Erfolgreich träumen

■ Dominique Horwitz' wunderbarer Jacques Brel-Abend in den Kammerspielen

So ein Jacques Brel-Abend ist eine gewagte Sache. Stimme und Intonation des Meisters des französischen Chansons sitzen so fest im Ohr, daß ein gnadenloser Vergleich unvermeidbar ist. Wie dem Interpreten verzeihen, daß der, den man eigentlich hören möchte, schon seit zwanzig Jahren unter der Erde liegt?

Dem bekannten Black Rider-Star Dominique Horwitz gelingt dieses Wagnis. Erfolgreich eröffnete der in Paris geborene Schauspieler mit seiner fünfköpfigen Band unter der musikalischen Leitung von Armin Pokorn die neue Spielzeit der Hamburger Kammerspiele. Obwohl er zu Beginn des Abends etwas viel parodiert und befürchten läßt, hier würde Poesie zu Slapstick verhackstückt, hat er uns spätestens nach dem dritten Lied auf seiner Seite.

Denn er kann auch anders. Die leisen Liebeslieder verkommen bei ihm nicht zu wiederaufgewärmter Nostalgie. Eindrücklich singt er in „Orly“von dem Schmerz der Abschiednehmenden, die vor der Wiederaufnahme ihrer Fernbeziehung noch ein letztes Mal ihre warmen Körper spüren. Überzeugend ist vor allem die schauspielerische Präsenz des Künstlers. Darin liegt der Zauber dieses Abends: Wir sehen sie alle wieder, die Säufer und Huren aus den Chansons. Es gelingt Dominique Horwitz, die gestrandeten Figuren aus den wortgewaltigen Poemen auf der Bühne wieder zum Leben zu erwecken.

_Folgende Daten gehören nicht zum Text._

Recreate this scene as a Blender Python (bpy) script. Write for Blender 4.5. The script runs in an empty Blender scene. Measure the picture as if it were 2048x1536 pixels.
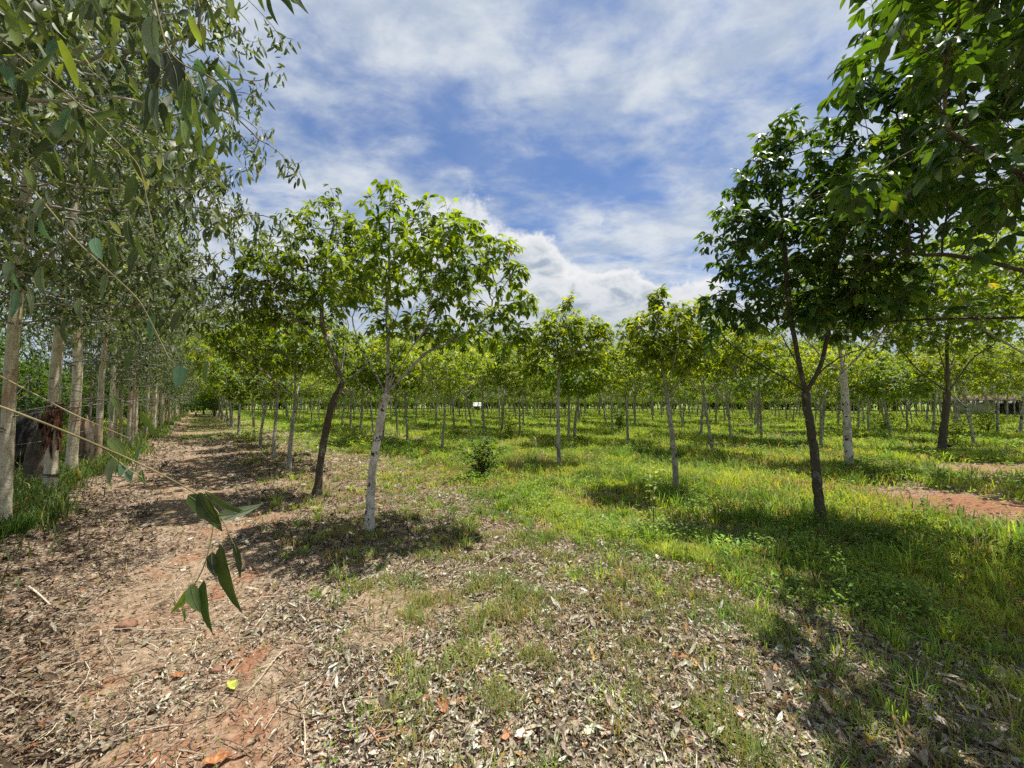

Da ist zum Beispiel Jef: Von seiner Frau sitzengelassen, muß er davon überzeugt werden, daß wahre Männerfreundschaft trotz Suff und Einsamkeit noch glücklich machen kann. Da sind die Papasöhnchen, die nur das Bett verlassen, um des Erzeugers Geld auf den Kopf zu hauen. Die, die hinter dunklen Sonnenbrillen einsam aussehen. Und die langweiligen Belgierinnen, die nur zwanzig werden, um zu heiraten, und auch das nur, um Kinder zu kriegen. Die, die alles so machen, wie es eben sein soll.

Dominique Horwitz ist, wie Jacques Brel, auf der Seite der Verrückten, der Spinner und der Ewig-Sehnsüchtigen. Und wenn man Brel glaubt, daß man nur mit seinen Träumen erfolgreich sein kann, dann hat sich Dominique Horwitz' Traum gelohnt. Der Abend war jedenfalls ein voller Erfolg.